CHICAGO (STMW) -- The fate of a veteran Chicago Police officer accused of excessive force is now in the hands of a federal jury that has seen video this week of him beating a South Side convenience store worker three years ago.

Aldo Brown, 38, testified that he only began throwing punches at Jecque Howard in the Omar Salma shop on East 76th Street after he realized Howard had a handgun in his back pocket.

But Assistant U.S. Attorney Jessica Romero set out to undermine that claim Thursday, showing frame-by-frame photos of Brown's encounter with Howard during her cross-examination of Brown.

She suggested Brown had full view of Howard's hands just before Brown threw his first punch, and she pointed out the 265-pound, 6-foot-3-inch Brown let the 185-pound, 5-foot-11-inch Howard reach into his pocket to give up a bag of marijuana after that first punch was thrown.

"I didn't let him do anything," Brown said.

The jury, which began deliberating late Thursday afternoon, has seen video from multiple angles of Brown punching Howard, who wound up handcuffed and face-down on the ground as Brown recovered a loaded gun from Howard's rear pocket. Moments later, Brown could be seen kicking the handcuffed suspect.

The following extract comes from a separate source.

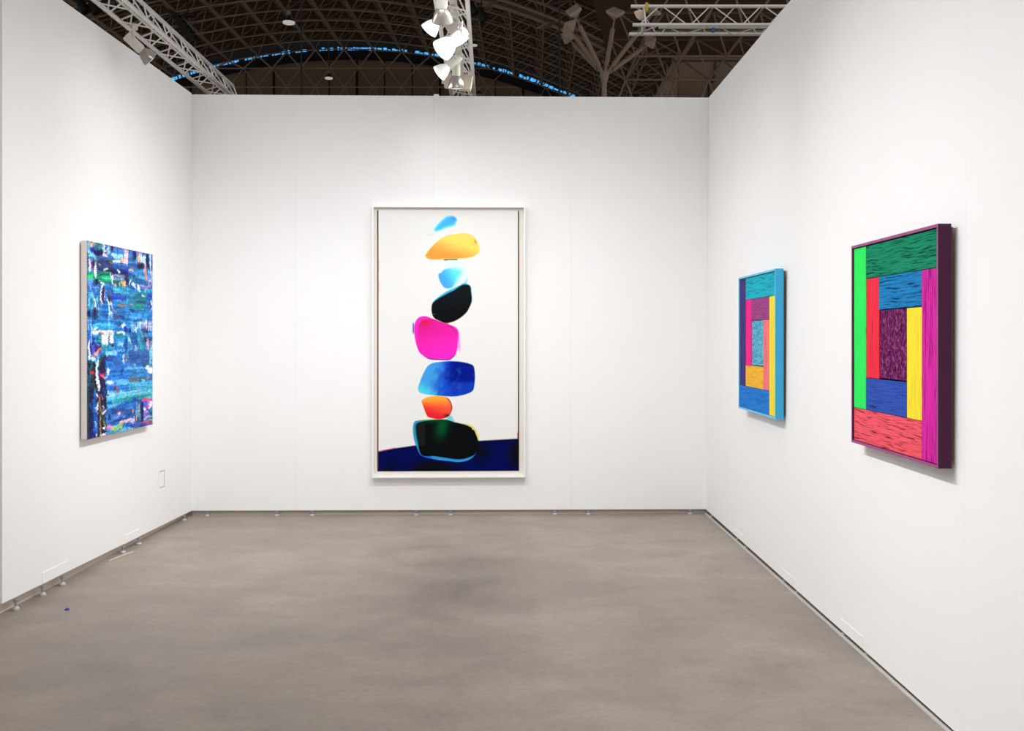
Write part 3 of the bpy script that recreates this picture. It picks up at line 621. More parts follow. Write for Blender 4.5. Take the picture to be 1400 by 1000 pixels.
([(0.43,0.486),(0.515,0.485),(0.515,0.468),(0.43,0.469)],(170,215,235),'v',0.92,22,None),
([(0.533,0.519),(0.584,0.519),(0.584,0.432),(0.533,0.432)],(45,80,140),'v',0.92,22,None),
([(0.589,0.48),(0.993,0.478),(0.993,0.435),(0.589,0.44)],(70,120,170),'v',0.92,40,(50,170,165)),
([(0.78,0.462),(0.829,0.465),(0.824,0.438),(0.79,0.437)],(40,185,170),'h',0.92,22,None),
([(0.89,0.499),(0.931,0.499),(0.936,0.444),(0.905,0.444)],(215,150,180),'v',0.92,22,None),
([(0.941,0.499),(0.993,0.498),(0.993,0.464),(0.941,0.464)],(150,160,165),'v',0.92,22,None),
([(0.697,0.466),(0.726,0.466),(0.726,0.438),(0.697,0.438)],(215,225,235),'v',0.8,22,None),
([(0.03,0.484),(0.189,0.483),(0.189,0.428),(0.03,0.43)],(50,52,146),'v',0.94,40,(150,150,220)),
([(0.124,0.483),(0.172,0.474),(0.16,0.469),(0.132,0.477)],(190,215,110),'h',0.92,22,None),
([(0.132,0.451),(0.189,0.464),(0.193,0.452),(0.156,0.433)],(246,140,70),'h',0.92,22,None),
([(0.092,0.438),(0.148,0.444),(0.148,0.417),(0.108,0.42)],(236,160,160),'h',0.92,22,None),
([(0.005,0.49),(0.03,0.49),(0.03,0.401),(0.005,0.401)],(225,228,232),'v',0.92,22,None),
([(0.026,0.419),(0.057,0.427),(0.112,0.411),(0.108,0.404),(0.045,0.417)],(243,150,95),'h',0.92,22,None),
([(0.038,0.417),(0.077,0.418),(0.116,0.402),(0.1,0.388),(0.045,0.395)],(170,218,235),'h',0.92,22,None),
([(0.003,0.396),(0.045,0.392),(0.116,0.371),(0.112,0.324),(0.132,0.216),(0.003,0.222)],(36,46,76),'v',0.98,16,(40,90,90)),
([(0.022,0.389),(0.061,0.385),(0.057,0.329),(0.022,0.254),(0.011,0.254),(0.03,0.342)],(38,110,96),'v',0.8,22,None),
([(0.144,0.39),(0.197,0.425),(0.25,0.43),(0.25,0.347),(0.242,0.305),(0.25,0.209),(0.18,0.213),(0.164,0.308),(0.144,0.35)],(50,38,82),'v',0.98,10,None),
([(0.132,0.393),(0.238,0.436),(0.246,0.43),(0.18,0.392),(0.148,0.35),(0.132,0.351)],(34,120,108),'v',0.92,22,None),
([(0.107,0.375),(0.132,0.402),(0.156,0.404),(0.134,0.351),(0.148,0.308),(0.182,0.261),(0.16,0.232),(0.124,0.258),(0.108,0.325)],(240,240,244),'v',0.98,8,None),
([(0.1,0.382),(0.148,0.405),(0.156,0.401),(0.112,0.375)],(40,170,165),'h',0.92,22,None),
([(0.032,0.348),(0.069,0.338),(0.1,0.325),(0.084,0.322),(0.045,0.334)],(240,52,62),'h',0.92,22,None),
([(0.16,0.32),(0.238,0.326),(0.238,0.319),(0.184,0.307)],(240,52,62),'h',0.92,22,None),
([(0.189,0.313),(0.23,0.308),(0.254,0.292),(0.238,0.291)],(240,110,130),'h',0.92,22,None),
([(0.205,0.312),(0.288,0.306),(0.254,0.298)],(215,215,235),'h',0.92,22,None),
([(0.584,0.438),(0.946,0.434),(0.946,0.358),(0.584,0.367)],(62,88,146),'h',0.85,24,(50,110,170)),
([(0.254,0.418),(0.373,0.416),(0.373,0.388),(0.254,0.39)],(40,70,160),'h',0.75,24,(70,70,110)),
([(0.254,0.387),(0.408,0.384),(0.408,0.362),(0.254,0.366)],(56,140,214),'h',0.8,22,None),
([(0.365,0.388),(0.461,0.386),(0.461,0.367),(0.365,0.369)],(76,96,150),'h',0.7,22,None),
([(0.254,0.441),(0.408,0.439),(0.408,0.421),(0.254,0.423)],(150,205,230),'h',0.9,30,(60,140,200)),
([(0.322,0.446),(0.533,0.444),(0.533,0.436),(0.322,0.438)],(140,195,225),'h',0.92,22,None),
([(0.254,0.286),(0.408,0.289),(0.607,0.272),(0.607,0.25),(0.254,0.261)],(120,190,230),'h',0.85,40,(60,140,205)),
([(0.322,0.274),(0.408,0.271),(0.408,0.263),(0.322,0.266)],(40,90,180),'h',0.92,22,None),
([(0.25,0.262),(0.373,0.256),(0.373,0.219),(0.25,0.225)],(40,90,190),'h',0.8,30,(90,170,220)),
([(0.259,0.283),(0.313,0.288),(0.373,0.269),(0.288,0.266)],(225,235,242),'h',0.92,22,None),
([(0.589,0.335),(0.941,0.324),(0.941,0.283),(0.589,0.296)],(64,126,176),'h',0.85,22,None),
([(0.584,0.28),(0.645,0.289),(0.983,0.278),(0.983,0.263),(0.598,0.269)],(112,116,104),'h',0.9,26,(70,120,140)),
([(0.607,0.274),(0.702,0.275),(0.702,0.267),(0.607,0.269)],(150,95,70),'h',0.8,22,None),
([(0.598,0.268),(0.998,0.252),(0.998,0.187),(0.598,0.206)],(86,168,194),'h',0.9,24,(60,140,190)),
([(0.533,0.349),(0.839,0.341),(0.839,0.331),(0.533,0.339)],(110,180,225),'h',0.8,22,None),
([(0.493,0.411),(0.524,0.421),(0.542,0.416),(0.506,0.398),(0.542,0.374),(0.524,0.372),(0.497,0.385)],(205,215,225),'h',0.92,22,None),
([(0.541,0.415),(0.559,0.411),(0.565,0.4),(0.544,0.402)],(236,60,56),'h',0.92,22,None),
([(0.552,0.4),(0.579,0.388),(0.556,0.386)],(226,196,60),'h',0.92,22,None),
([(0.936,0.434),(0.998,0.433),(0.998,0.364),(0.936,0.365)],(60,160,185),'v',0.9,40,(240,240,244)),
([(0.859,0.333),(0.931,0.355),(0.998,0.333),(0.998,0.302),(0.931,0.306)],(234,236,240),'h',0.92,22,None),
([(0.936,0.307),(0.998,0.305),(0.998,0.298),(0.936,0.3)],(215,200,80),'h',0.92,22,None),
([(0.824,0.358),(0.936,0.364),(0.936,0.348),(0.829,0.351)],(40,120,96),'h',0.92,22,None),
([(0.649,0.367),(0.716,0.361),(0.707,0.344)],(190,200,200),'h',0.7,22,None),
([(0.271,0.344),(0.315,0.346),(0.296,0.321),(0.271,0.318)],(240,240,244),'h',0.92,22,None),
([(0.373,0.244),(0.395,0.252),(0.426,0.226),(0.417,0.185),(0.382,0.187)],(36,80,90),'v',0.92,22,None),
([(0.392,0.252),(0.415,0.251),(0.421,0.229),(0.399,0.224)],(240,52,60),'h',0.92,22,None),
([(0.905,0.295),(0.926,0.294),(0.89,0.241)],(150,150,220),'h',0.92,22,None),
([(0.25,0.232),(1.004,0.197),(1.004,0.155),(0.25,0.196)],(130,200,216),'h',0.92,28,(80,170,205)),
([(0.25,0.22),(0.391,0.213),(0.391,0.198),(0.25,0.205)],(190,220,235),'h',0.8,22,None),
([(0.254,0.189),(1.004,0.148),(1.004,-0.003),(0.254,0.054)],(50,118,184),'d',0.94,34,(52,66,130)),
([(0.254,0.18),(0.598,0.187),(0.998,0.185),(0.998,0.161),(0.598,0.164),(0.288,0.157),(0.254,0.159)],(50,146,152),'d',0.93,26,(110,200,205)),
([(0.263,0.201),(0.461,0.194),(0.373,0.178),(0.263,0.181)],(90,190,215),'d',0.9,22,None),
([(0.263,0.177),(0.339,0.177),(0.339,0.161),(0.263,0.161)],(30,80,170),'h',0.92,22,None),
([(0.263,0.158),(0.479,0.158),(0.373,0.136),(0.263,0.14)],(110,190,225),'d',0.85,22,None),
([(0.326,0.13),(0.645,0.109),(0.645,0.08),(0.326,0.102)],(52,66,126),'d',0.7,24,(80,90,150)),
([(0.288,0.104),(0.326,0.102),(0.326,0.078),(0.288,0.081)],(50,48,96),'v',0.92,22,None),
([(0.339,0.101),(0.533,0.087),(0.533,0.055),(0.339,0.07)],(70,110,180),'d',0.8,30,(170,170,215)),
([(0.339,0.067),(0.497,0.074),(0.607,0.069),(0.497,0.058)],(46,50,110),'d',0.8,22,None),
([(0.398,0.109),(0.479,0.109),(0.475,0.101),(0.408,0.101)],(226,120,126),'d',0.92,22,None),
([(0.452,0.055),(0.692,0.067),(0.692,0.037),(0.515,0.041),(0.461,0.038)],(232,192,186),'d',0.9,24,(170,160,205)),
([(0.309,0.044),(0.408,0.043),(0.52,0.044),(0.497,0.017),(0.373,0.012),(0.313,0.025)],(180,195,90),'d',0.9,40,(110,190,150)),
([(0.261,0.054),(0.326,0.052),(0.347,0.029),(0.271,0.028)],(222,130,190),'d',0.9,40,None),
([(0.313,0.034),(0.347,0.032),(0.343,0.018)],(236,110,130),'h',0.92,22,None),
([(0.259,0.029),(0.373,0.014),(0.645,0.018),(0.799,0.012),(0.799,-0.004),(0.259,0.0)],(96,176,202),'d',0.92,34,(50,90,160)),
([(0.524,0.03),(0.804,0.029),(0.804,-0.001),(0.645,0.008)],(62,80,150),'d',0.9,24,None),
([(0.64,0.172),(0.712,0.169),(0.716,0.091),(0.673,0.091),(0.645,0.126)],(40,106,184),'v',0.95,22,None),
([(0.649,0.12),(0.678,0.101),(0.681,0.089),(0.654,0.096)],(236,160,80),'h',0.92,22,None),
([(0.673,0.168),(0.702,0.167),(0.702,0.153),(0.673,0.155)],(30,40,80),'h',0.92,22,None),
([(0.712,0.164),(0.801,0.159),(0.801,0.123),(0.712,0.128)],(70,80,140),'v',0.92,22,None),
([(0.713,0.138),(0.801,0.133),(0.801,0.039),(0.713,0.045)],(120,160,180),'v',0.93,60,(50,50,90)),
([(0.702,0.068),(0.75,0.064),(0.75,0.043),(0.702,0.046)],(36,44,76),'v',0.92,22,None),
([(0.797,0.153),(0.841,0.151),(0.841,0.006),(0.797,0.009)],(38,38,104),'v',0.97,12,None),
([(0.837,0.164),(0.998,0.152),(0.998,0.066),(0.839,0.056)],(110,120,212),'v',0.95,30,(60,80,190)),
([(0.831,0.168),(0.88,0.167),(0.87,0.146),(0.839,0.137)],(240,66,80),'h',0.92,22,None),
([(0.839,0.067),(0.89,0.117),(0.931,0.147),(0.946,0.143),(0.89,0.094),(0.851,0.062)],(240,92,112),'h',0.92,22,None),
([(0.89,0.077),(0.941,0.135),(0.967,0.13),(0.915,0.075)],(236,220,236),'h',0.92,22,None),
([(0.89,0.16),(0.998,0.154),(0.998,0.143),(0.89,0.15)],(240,80,90),'h',0.92,22,None),
([(0.946,0.145),(0.998,0.138),(0.998,0.104),(0.941,0.104)],(240,240,244),'h',0.92,22,None),
([(0.941,0.089),(1.0,0.085),(1.0,0.052),(0.941,0.056)],(40,80,110),'v',0.92,22,None),
([(0.837,0.067),(1.0,0.056),(1.0,0.018),(0.837,0.03)],(90,110,150),'h',0.92,40,(220,220,235)),
([(0.796,0.033),(1.0,0.018),(1.0,0.009),(0.796,0.024)],(238,80,96),'h',0.92,22,None),
([(0.815,0.023),(1.0,0.009),(1.0,-0.012),(0.815,0.003)],(70,80,170),'h',0.92,30,(190,190,225)),
([(-0.009,0.268),(0.256,0.257),(0.256,-0.019),(-0.009,0.004)],(38,36,78),'v',0.98,14,(40,60,96)),
([(-0.009,0.268),(0.018,0.267),(0.018,0.002),(-0.009,0.004)],(32,86,96),'v',0.9,20,None),
([(0.08,0.246),(0.112,0.248),(0.128,0.136),(0.148,0.044),(0.132,0.007),(0.084,0.02),(0.073,0.134)],(36,98,176),'v',0.95,20,None),
([(0.041,0.047),(0.077,0.044),(0.073,-0.0),(0.041,0.003)],(30,36,120),'v',0.92,22,None),
([(0.022,0.181),(0.049,0.183),(0.057,0.159),(0.038,0.154)],(50,110,150),'h',0.92,22,None),
([(0.088,0.258),(0.116,0.26),(0.112,0.242),(0.094,0.241)],(40,150,100),'h',0.92,22,None),
([(0.193,0.253),(0.23,0.252),(0.242,0.214),(0.23,0.2),(0.205,0.235)],(40,90,150),'v',0.92,22,None),
([(0.116,0.23),(0.138,0.226),(0.142,0.202),(0.124,0.202)],(240,240,244),'v',0.92,22,None),
([(0.14,0.265),(0.176,0.263),(0.16,0.237),(0.144,0.238)],(240,240,244),'h',0.92,22,None),
([(0.114,0.167),(0.144,0.18),(0.144,0.138),(0.124,0.136)],(240,240,244),'v',0.92,22,None),
([(0.124,0.13),(0.148,0.129),(0.14,0.117)],(225,205,215),'h',0.92,22,None),
([(0.159,0.225),(0.171,0.203),(0.185,0.002),(0.172,0.003),(0.16,0.134)],(188,150,56),'v',0.97,22,None),
([(0.184,0.22),(0.201,0.217),(0.213,0.189),(0.201,0.192)],(236,120,190),'h',0.92,22,None),
([(0.197,0.159),(0.215,0.155),(0.209,0.131),(0.201,0.141)],(240,240,244),'h',0.92,22,None),
([(0.193,0.108),(0.221,0.133),(0.259,0.14),(0.259,0.128),(0.205,0.104)],(240,240,244),'h',0.92,22,None),
([(0.184,0.102),(0.23,0.102),(0.238,0.068),(0.189,0.059)],(40,70,80),'v',0.92,22,None),
([(0.228,0.087),(0.246,0.073),(0.244,0.037),(0.23,0.041)],(220,215,80),'v',0.92,22,None),
([(0.184,0.014),(0.259,0.016),(0.259,0.002),(0.184,0.002)],(238,236,236),'h',0.92,22,None),
([(0.112,0.017),(0.136,0.018),(0.132,0.001),(0.116,0.002)],(242,170,120),'h',0.92,22,None),
([(0.288,0.641),(0.301,0.641),(0.298,0.564),(0.288,0.564)],(190,215,235),'v',0.8,22,None),
([(0.168,0.809),(0.182,0.81),(0.221,0.791),(0.205,0.784)],(240,240,244),'h',0.92,22,None),
([(0.78,0.597),(0.792,0.598),(0.792,0.571),(0.78,0.571)],(240,240,244),'v',0.92,22,None),
([(0.654,0.596),(0.668,0.596),(0.668,0.576),(0.654,0.576)],(240,240,244),'v',0.92,22,None),
([(0.716,0.569),(0.741,0.569),(0.741,0.56),(0.716,0.56)],(240,240,244),'h',0.92,22,None),
([(0.741,0.509),(0.75,0.509),(0.785,0.482),(0.775,0.482)],(190,200,120),'h',0.92,22,None),
([(0.645,0.81),(0.683,0.815),(0.702,0.789),(0.673,0.788)],(200,225,240),'h',0.92,22,None)]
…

Assistant U.S. Attorney Lindsay Jenkins told the jury during closing arguments that Howard posed no reasonable threat to Brown when Brown kicked him. And she said Brown purposefully failed to mention the kick in a police report.

"Heroes don't put false information in reports," Jenkins said.

Brown attorney Daniel Herbert asked jurors to put the video, which has no audio, in context. His client has said he feared for his life inside the convenience store.

"It's really easy to sit and watch a video and say, 'I would have done something different,' " Herbert said.